Thursday, August 1, 2013

Dressing up the numbers?



I opened my eMarketer email from this morning and below the fold was an article, "Digital Set to Surpass TV in Time Spent with US Media." The first table, complete with mice type (must read that), shows that digital usage is broken down into online (with that vital asterisk), mobile (nonvoice) that includes tablet and feature cell phones—the one's that are considered not smart—and other, which isn't explained. It also shows how its results differ from other research firms because it lumps a lot of other stuff in with its numbers and gets a bit fuzzy with handling multi-tasking time.

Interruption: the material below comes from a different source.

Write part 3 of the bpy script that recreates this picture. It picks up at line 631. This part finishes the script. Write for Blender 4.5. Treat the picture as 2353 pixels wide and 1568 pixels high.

 What caught my eye, though, was there was no explanation of what constitutes digital usage. TV usage is pretty self explanatory—turn it on, watch a show, turn it off—but digital usage can be anything from texting to posting pictures of your cat wearing sunglasses. It's like comparing a hammer to a Swiss Army knife; the hammer only does one thing while the Swiss Army knife can do many… except, of course, what a hammer can do.

That people are using mobile and tablets instead of desktops and laptops is not surprising as sales trends show people shifting from one device to the other. In fact, they're obsessed with them. Sit in any meeting, have a conversation with your teenager, ride any public conveyance or walk down any street and you'll see people totally absorbed and, sometimes, dangerously unaware of their surroundings. Like here, here and here.

To be fair, eMarketer should provide a breakdown of mobile usage by task: checking and reading email, texting, posting cat pictures, information gathering (schedules, prices, locations, blog and news viewing, etc), purchases and TV viewing. Apples to apples, not hammers to knives.